Semakin banyak salod akun "utang pemegang saham" maka semakin aman modus "dividen terselubung" yang dia bukukan. Toh, tidak ada aturan batasan utang. Sampai sekarang, saya selalu curiga jika ada akun utang pemegang saham di necara Wajib Pajak.

Kelakuan pemegang saham yang seperti ini mulai tahun 2016 tidak bisa lagi. Hal ini karena aturan batas debt equity ratio sudah diterbitkan oleh Menteri Keuangan. Sejak 2016 tidak boleh lagi ada utang melebihi 4 kali modal.

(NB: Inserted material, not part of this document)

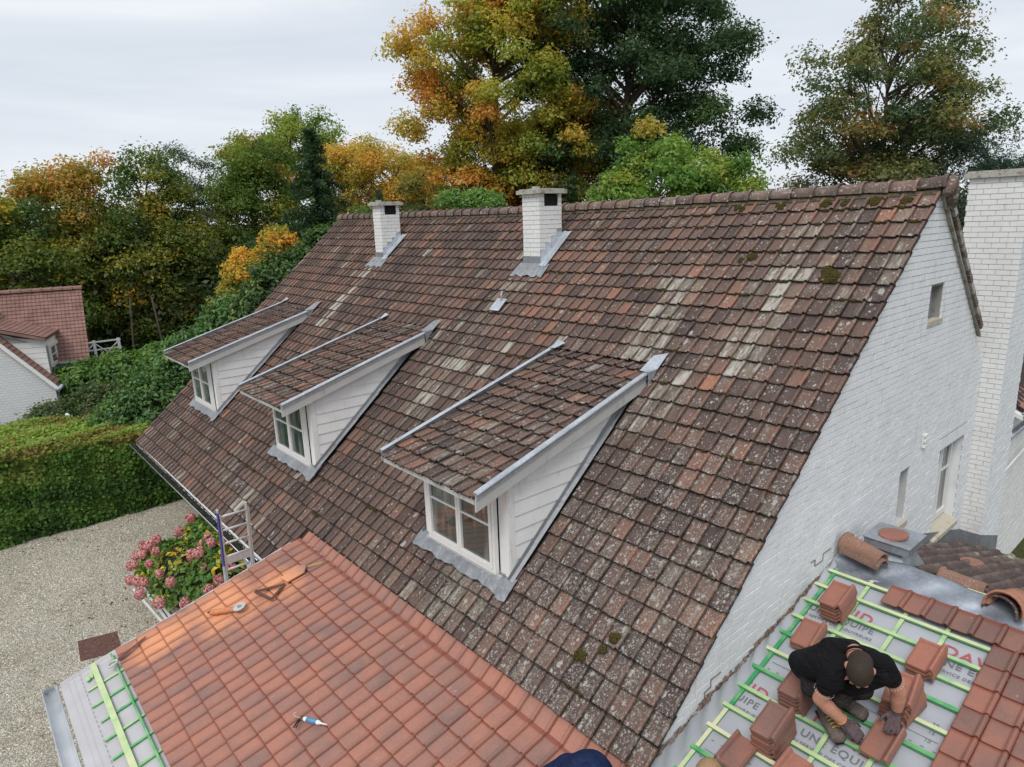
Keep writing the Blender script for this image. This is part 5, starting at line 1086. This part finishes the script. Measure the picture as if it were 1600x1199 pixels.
# hedge: clipped box
hd = Thing('clipped_hedge', (-21.5, -12, 0), 'long clipped hornbeam hedge, green with yellowish brown top, along the gravel yard', 'hedge')
def htop(y): return 2.95-.06*(y+11.5) if y > -30 else 2.9
mb = MB(); mb.add([(-20.35, -40, 0), (-20.35, -5.6, 0), (-20.45, -5.6, 2.45), (-20.45, -40, 2.9), (-24.2, -40, 0), (-24.2, -5.6, 0), (-24.0, -5.6, 2.4), (-24.0, -40, 2.75)], [(0, 1, 2, 3), (3, 2, 6, 7), (7, 6, 5, 4), (1, 5, 6, 2)]); hd.part('dense_core', mb, M['core'])
rg = np.random.default_rng(5)
def hedge_leaves(n, face, nm, pal, size, seed):
    rg = np.random.default_rng(seed); y = rg.uniform(-24, -5.4, n); k = .08*np.sin(y*3.1)+.06*np.sin(y*7.7)
    tp = np.interp(y, [-40, -11.5, -5.5], [2.95, 2.92, 2.5])+.05*np.sin(y*2.3)
    if face == 'side':
        z = rg.uniform(0, 1, n)**.9*tp; x = -20.25+k*.6+rg.normal(0, .06, n)+.05*np.sin(z*6+y*2); N = np.array([.9, -.1, .35])+rg.normal(size=(n, 3))*.55; f = .35+.35*(z/2.9)**3*2+rg.normal(0, .12, n)+.25*np.sin(y*1.7+z*2.1)*np.sin(z*3.3-y)
    else:
        x = -20.2-rg.uniform(0, 1, n)*3.9; z = tp+rg.normal(0, .05, n)+.06*np.sin(x*4+y*3); N = np.array([.2, -.1, 1])+rg.normal(size=(n, 3))*.5; f = .5+.3*np.sin(x*2.1+y*1.3)*np.sin(y*.9)+rg.normal(0, .2, n)
    return leaves(np.c_[x, y, z], N, size, palcol(pal, f, rg, n), hd.B, nm, M['leaf'], .6, seed)
hd.part('side_foliage', hedge_leaves(66000, 'side', 'side_foliage', [(.018, .038, .010), (.030, .062, .014), (.045, .09, .018), (.075, .12, .022), (.12, .10, .03)], .13, 51), None)
hd.part('top_foliage', hedge_leaves(42000, 'top', 'top_foliage', [(.12, .055, .025), (.11, .10, .025), (.09, .14, .028), (.12, .175, .035), (.15, .18, .04)], .12, 52), None)
# hydrangea
hy = Thing('hydrangea', (-12.8, -8.35, 0), 'hydrangea bush full of pink flower heads and yellowing leaves by the ladder', 'flowering shrub')
rg = np.random.default_rng(61); HE = np.array([(0, 0, .85, 1.7, .95, .85), (1.3, .35, .95, 1.1, .7, .9), (-1.2, -.1, .65, 1.0, .8, .65), (.1, .5, 1.5, 1.1, .4, .75), (1.0, .5, 1.6, .7, .35, .6)])
def surf(n, rg, lo=.9):
    ci = rg.integers(0, len(HE), n); d = rg.normal(size=(n, 3)); d[:, 2] = np.abs(d[:, 2])-.15; d /= np.linalg.norm(d, axis=1, keepdims=True); return hy.B+HE[ci, :3]+d*HE[ci, 3:6]*rg.uniform(lo, 1.03, (n, 1)), d
P, d = surf(6500, rg, .75); pat = np.sin(P[:, 0]*2.7+1)*np.sin(P[:, 1]*3.1)+.4*np.sin(P[:, 0]*6.1)
f = np.clip(.25+.42*(pat > .22)*(rg.random(len(P)) < .6)*rg.random(len(P))*1.7+rg.normal(0, .10, len(P)), 0, .99)
hy.part('foliage', leaves(P, d+rg.normal(size=d.shape)*.5+[0, 0, .5], .15, palcol([(.03, .075, .014), (.06, .13, .024), (.14, .20, .02), (.40, .30, .03), (.55, .36, .03)], f, rg, len(P)), hy.B, 'foliage', M['leafg'], .6, 61), None)
mb = MB()
for e_ in HE: mb.ell(hy.B+e_[:3], e_[3:6]*.78, 10, 6)
hy.part('dense_core', mb, M['core'], smooth=True)
hp, hd_ = surf(700, rg, 1.0); sel = []
for p, q in zip(hp, hd_):
    if all(np.linalg.norm(p-s[0]) > .225 for s in sel) and (q[1] < .35 or p[2] > 1.2) and p[2] > .25: sel.append((p, q))
    if len(sel) >= 64: break
for i, (p, q) in enumerate(sel):
    r = random.uniform(.085, .13); n = 190; dd = rg.normal(size=(n, 3)); dd /= np.linalg.norm(dd, axis=1, keepdims=True); C_ = p+q*.10+dd*r*np.array([1, 1, 1.15]); 
    hy.part('flower_head', leaves(C_, dd+rg.normal(size=dd.shape)*.35, .048, palcol([(.52, .14, .17), (.64, .25, .26), (.74, .39, .38), (.62, .36, .30)], np.clip(rg.normal(.4+jit(.15), .2, n), 0, 1), rg, n), hy.B, 'flower_head', M['petal'], .9, 100+i), None)
    if i % 9 == 0: pass
# fallen leaves on the yard (stuff)
n = 900; P = np.c_[rg.uniform(-20, -9, n), rg.uniform(-16, -7.8, n), rg.uniform(.04, .06, n)]; keep = (rg.random(n) < .25) | (P[:, 0] < -19.2) | ((P[:, 0] > -15) & (P[:, 1] > -10)); P = P[keep]
me = leaves(P, rg.normal(size=P.shape)*.2+[0, 0, 1], .07, palcol([(.04, .025, .012), (.10, .05, .02), (.25, .14, .03)], rg.random(len(P))*.8, rg, len(P)), np.zeros(3), 'fallen_leaves', M['leaf'], .6, 9)
o = bpy.data.objects.new('fallen_leaves', me); COL.objects.link(o); settag(o, 'dark fallen leaves scattered on the gravel', 'leaves', None, 'stuff')
# pebbles: real stones on the nearer gravel
n = 26000; C_ = np.c_[rg.uniform(-20, -8.2, n), rg.uniform(-14.5, -6.0, n), rg.uniform(.02, .03, n)]; s = rg.uniform(.010, .026, (n, 1)); a = rg.uniform(0, PI, n)
ux = np.c_[np.cos(a), np.sin(a), rg.normal(0, .1, n)]; uy = np.c_[-np.sin(a), np.cos(a), rg.normal(0, .1, n)]
V = np.stack([C_-ux*s, C_-uy*s*.8, C_+ux*s, C_+uy*s*.8, C_+[0, 0, .016]+ux*s*.1, C_+[0, 0, .016]-ux*s*.1], 1).reshape(-1, 3)
o_ = (np.arange(n)*6)[:, None]; F4 = np.concatenate([o_+[0, 1, 4, 5], o_+[1, 2, 4, 4], o_+[2, 3, 5, 4], o_+[3, 0, 5, 5]])
F4 = np.concatenate([o_+[0, 1, 4, 5], o_+[2, 3, 5, 4]]); me = bpy.data.meshes.new('pebbles'); 
me.vertices.add(len(V)); me.vertices.foreach_set('co', V.astype(np.float32).ravel()); tri = np.concatenate([o_+[1, 2, 4], o_+[3, 0, 5]])
nl = len(F4)*4+len(tri)*3; me.loops.add(nl); me.loops.foreach_set('vertex_index', np.concatenate([F4.ravel(), tri.ravel()]).astype(np.int32)); me.polygons.add(len(F4)+len(tri)); me.polygons.foreach_set('loop_start', np.concatenate([np.arange(len(F4))*4, len(F4)*4+np.arange(len(tri))*3]).astype(np.int32))
at = me.attributes.new('leafcol', 'FLOAT_COLOR', 'POINT'); cc4 = np.ones((len(V), 4), np.float32); cc4[:, :3] = np.repeat(palcol([(.30, .27, .21), (.54, .495, .40), (.68, .635, .53), (.80, .76, .66)], rg.random(n), rg, n, .1), 6, 0); at.data.foreach_set('color', cc4.ravel())
me.materials.append(m_leaf('stone', 0, .1)); me.update(calc_edges=True); me.validate(); o = bpy.data.objects.new('gravel_stones', me); COL.objects.link(o); settag(o, 'pale loose gravel stones covering the yard', 'gravel', None, 'stuff')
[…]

Misal modal perusahan Rp.100 maka maksimal jumlah utang jangka pendek dan utang jangka panjang sebesar Rp.400. Jika lebih maka buanga utang atas kelebihan tersebut tidak boleh dijadikan biaya atau pengurang penghasilan.

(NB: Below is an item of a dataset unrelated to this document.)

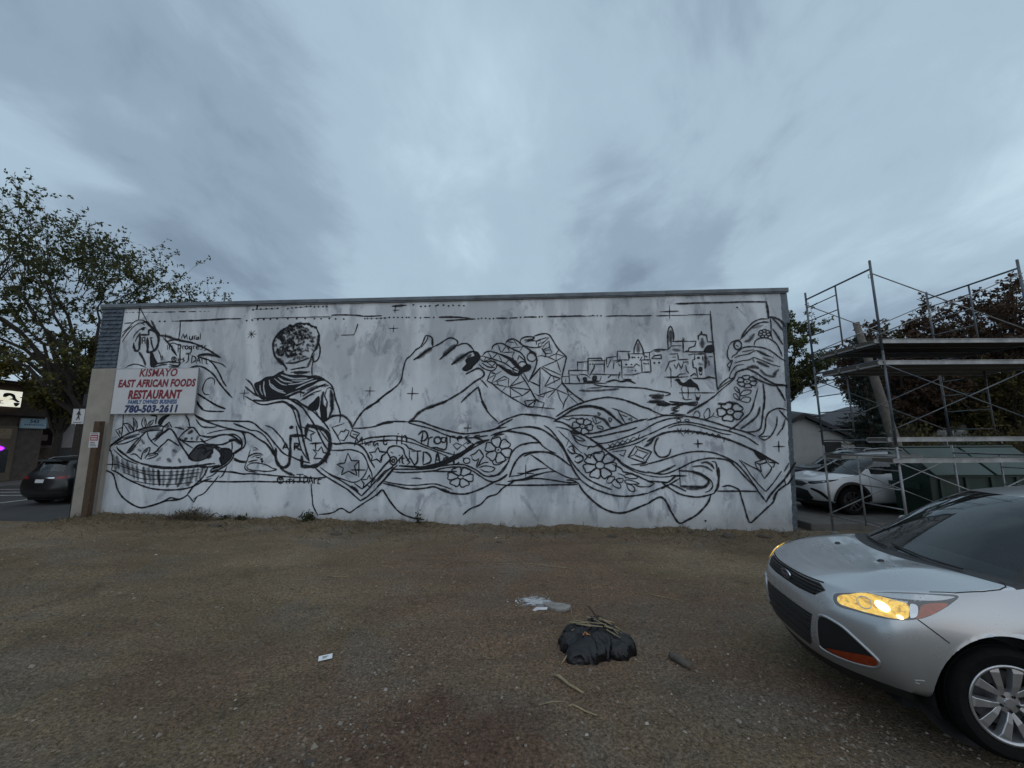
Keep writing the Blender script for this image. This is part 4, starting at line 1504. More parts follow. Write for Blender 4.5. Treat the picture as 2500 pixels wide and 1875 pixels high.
35 17278,4567 17225,4405 17223,4263 17282,4161 17342,4180
31 17328,4241 17371,4301 17452,4340 17517,4420
39 17454,4360 17620,4499 17797,4537 18046,4522 18252,4468 18415,4364 18572,4220 18697,4138
31 17405,4240 17545,4298 17760,4335 17921,4413 17999,4432
31 17393,4099 17590,4156 17784,4183 17887,4252
31 17998,4411 18218,4307 18401,4223
31 17887,4252 18126,4147 18345,4043 18548,3980
58oa6 17999,4432 18290,4265
69oa7 17971,4130 18263,3985
57oa5 18134,4227 18391,4123
76oa7 17708,3973 17901,3990 17993,3949
39oa6 17611,4398 17924,4453
57oa5 17866,4232 17893,4111
31 17342,4180 17218,4081 17194,4022 17246,3960 17241,3900
35 17342,4180 17269,4000 17220,3881
31 17223,3681 17252,3800 17361,3959 17464,4037 17619,4055
50 17223,3681 17339,3699 17409,3838 17529,3896 17704,3933 17796,3892 17942,3810 18065,3709 18244,3588 18406,3507 18611,3484 18680,3424
57oa6 18027,3909 18166,3767 18352,3725 18435,3803
64oa6 18358,3784 18502,3901
42o 17781,3723 17963,3631 18145,3549 18328,3488 18687,3483
57 18402,3467 18497,3289 18588,3074
53 18067,3531 18075,3314 18064,3099 18031,2856
34c 17760,3594 17728,3551 17659,3534 17593,3553 17569,3597 17601,3640 17670,3657 17736,3638
34 17764,3592 17857,3604 17921,3578 17892,3538 17860,3484 17782,3494 17733,3550
34 17707,3538 17765,3493 17760,3444 17693,3438 17606,3427 17583,3476 17635,3533
34 17607,3542 17574,3485 17505,3461 17466,3496 17410,3539 17465,3578 17567,3579
34 17565,3599 17472,3587 17408,3613 17436,3654 17468,3708 17547,3697 17597,3641
34 17623,3653 17564,3699 17568,3748 17636,3754 17724,3765 17747,3715 17694,3658
34 17722,3650 17756,3707 17825,3730 17864,3696 17919,3653 17864,3613 17762,3612
d19 17665,3596
30 17439,3086 17447,3282 17447,3401
30c 17317,3442 17394,3441 17448,3302 17366,3343
30c 17460,3223 17558,3360 17748,3357 17682,3260
30c 17283,3265 17359,3264 17422,3106 17313,3166
30c 17460,3106 17561,3183 17711,3162 17663,3045 17513,3066
30 17924,3414 17871,3258 17795,3043 17740,2859
=camel
35s 15882,2930 15646,2854 15857,2842 15621,2766 16022,2733
31s 15965,3027 15707,2902
47o 15041,3077 15428,3063
46 15308,2995 15616,2992
38 15675,3011 16002,3007 16310,3024
=woman
50o 16062,2772 16282,2906 16620,3079
27c 16210,2702 16275,2809 16334,2828 16385,2739 16341,2662
27 16481,2748 16607,2903 16645,2786 16606,2650 16509,2622 16481,2748
27 16586,2631 16705,2698 16750,2785
27 16705,2698 16852,2638
42c 17272,2799 17237,2745 17162,2723 17090,2746 17064,2801 17099,2855 17175,2877 17246,2854
42 17276,2790 17420,2804 17498,2754 17443,2682 17369,2597 17264,2624 17223,2732
42 17184,2721 17239,2625 17195,2552 17089,2565 16958,2586 16965,2670 17095,2738
42 17070,2761 16960,2687 16854,2693 16843,2772 16836,2872 16946,2896 17068,2830
42 17092,2855 16968,2906 16946,2983 17047,3019 17174,3059 17234,2990 17180,2881
42 17219,2873 17253,2979 17346,3021 17419,2963 17503,2888 17431,2821 17275,2820
34c 17259,2799 17228,2742 17161,2719 17099,2743 17077,2801 17109,2858 17175,2882 17237,2857
d15 17169,2810
65o 16882,3017 17071,2996
65o 17151,3044 17376,3012
45 17797,3066 17745,2911 17655,2757 17452,2584 17249,2413 17090,2318
45o 17935,2928 17859,2716 17674,2544 17394,2354
45 18051,3063 17999,2811 17944,2523 17881,2351 17744,2285 17518,2267
41 17825,2160 17944,2236 18015,2388 18056,2618 18145,2771 18304,2857 18455,2875 18618,2825
49 18413,2827 18528,2671 18609,2555
37 18341,2673 18300,2443 18186,2234 18082,2121 17965,2064 17840,2122
30 17824,2141 18105,2168
41oa7 18539,2594 18437,2327
41oa7 18461,2384 18292,2176
=cloth
35 15032,2909 15258,2799 15446,2729 15696,2726
46 15015,2596 15211,2653 15465,2719 15695,2716 16019,2694 16264,2653 16544,2583 16822,2493 17097,2395 17372,2316 17554,2257 17751,2161
42 15004,2401 15242,2526 15497,2611 15691,2648 15940,2656
38 14994,2208 15230,2312 15505,2436 15778,2521 16008,2539 16254,2508 16533,2438 16811,2359 17089,2299 17362,2201 17542,2124 17804,1933
34 15540,2387 15774,2463 16061,2480 16342,2420 16621,2341 16896,2243 17137,2203
57 14985,2044 15222,2177 15476,2272 15764,2308 15992,2307 16238,2286 16517,2226 16795,2157 16979,2109 17251,2002 17520,1878 17786,1744 17961,1631 18257,1462
30s 15769,2386 15926,2173
30s 15884,2385 15797,2231
30s 15949,2230 16072,2364
30s 15977,2365 16054,2229
34s 16139,2229 16220,2305 16290,2228 16370,2285 16440,2208 16520,2265 16590,2187 16669,2235 16738,2158 16818,2215 16887,2128
34s 16952,2128 16943,2013
27c 15763,2589 15833,2628 15887,2579 15828,2550
27c 15974,2597 16052,2616 16106,2577 16029,2558
57oa6 15277,2138 15195,2043
46 15237,2119 15157,1890 15178,1756 15267,1651 15399,1641 15516,1698 15583,1849
42 14953,1463 15242,1537 15530,1622 15820,1715 16107,1771 16390,1779 16631,1750 16850,1673 17119,1540 17291,1390 17456,1167 17617,908 17695,762 17854,525
55 17853,507 17938,634 18101,817 18364,1073 18576,1350 18683,1498
42 14943,1274 15129,1227 15373,1208 15603,1282 15855,1394 16088,1506 16318,1571 16564,1608 16843,1588 17026,1541 17197,1372 17364,1167 17598,908
30 14937,1171 15218,1133 15463,1142 15634,1170
48oa7 16935,1569 17171,1503
33s 17287,1559 17421,1390 17548,1167 17712,945 17878,771 18081,982 18312,1276
30s 17324,1549 17481,1446 17693,1333 17795,1240
41sc 17671,1501 17938,1584 17967,1500 17795,1445
37s 17670,1483 17713,1352 17815,1259
33s 17794,1426 17815,1259
37s 17967,1500 18083,1370 18037,1277 17872,1092 17795,1240
26f 17680,1801 17963,1650 17939,1594 17791,1594
44s 18022,1500 18167,1481 18119,1369
30 17963,1650 18022,1500
41o 15754,1291 15979,1281 16219,1243 16417,1150
37 16417,1150 16539,1038 16565,890 16464,780 16369,752
56o 16415,1113 16483,1038 16439,946 16324,890 16045,890 15766,900
56o 16107,1244 16290,1197 16466,1057
41 16595,1523 16687,1504 16712,1354 16707,1168
60 16751,1373 16744,1168 16694,890 16589,725
41oa7 16099,1394 16306,1412 16453,1374 16595,1280
49oa8 16330,1487 16463,1505 16588,1430 16637,1336
45oa6 15911,835 16190,835 16416,890
49 15285,1002 15454,1002 15651,1151 15746,1170
41 14930,1040 15117,1021 15454,1002
41 15275,835 15488,946 15741,1095
45 15489,965 15672,890 15888,779
45 15303,984 15519,835 15698,724 15917,660 16175,632 16400,669 16589,725
38 14912,724 15200,835 15451,946
34s 14929,1021 15114,974 14978,891 14921,881
45o 15167,1227 15436,1320 15669,1432
52 14898,456 15053,557 15226,631 15335,576 15419,430 15500,247 15669,-6 15876,67 16087,176 16263,322 16424,505 16513,706
44 16685,780 17054,780 17367,780 17659,771
44 16805,890 16974,918 17117,872 17221,798 17260,615 17313,379 17363,126 17425,10 17541,91 17837,344 18036,525 18131,744 18367,926 18444,963 18593,1165
62o 18042,580 18151,762
36 18364,1073 18377,926
40o 18385,1276 18516,1480
=marks
45s 16168,1976 16395,1979
45s 16280,2084 16274,1874
37s 18162,1897 18449,1895
37s 18315,2034 18296,1751
49s 15540,1170 15933,1160
26s 15760,1376 15757,909
d26 16325,50"""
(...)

Menariknya, Peraturan Menteri Keuangan nomor 169/PMK.03/2015 memasukkan utang tanpa bunga kepada pemegang saham (lebih tepatnya "memiliki hubungan istimewa") termasuk saldo modal. Silakan cek Pasal 1 ayat (5). Artinya,  utang tanpa bunga kepada pemegang saham adalah modal!

Nisbah utang terhadap modal ini bukan saldo akhir tahun. Nisbah yang digunakan adalah salda rata-rata tiap akhir bulan. Baik untuk saldo utang maupun untuk saldo modal. Setiap akhir bulan harus dilihat, dimasukkan dalam tabel dan dibagi. 

Bunga yang dikoreksi juga lebih luas. PMK menyebutnya biaya pinjaman.

Termasuk biaya pinjaman adalah:

  • bunga pinjaman;
  • diskonto dan premium yang terkait dengan pinjaman;
  • biaya tambahan yang terjadi terkait dengan perolehan pinjaman (arrangement of borrowings);
  • beban keuangan dalam sewa pembiayaan;
  • biaya imbalah karena jaminan pengembalian utang; dan
  • selisih kurs yang berasal dari pinjaman dalam valuta asing.


Catatan terakhir tentang PMK DER ini adalah adanya kewajiban pelaporan pinjaman dari luar negeri ke kantor pajak. Jika pinjaman dari luar negeri tidak dilaporkan ke kantor pajak maka atas biaya pinjaman tersebut tidak boleh dikurangkan dengan penghasilan. Mantap kan?

Perhitungan teknis tentang DER bisa dilihat di bagian lampiran PMK.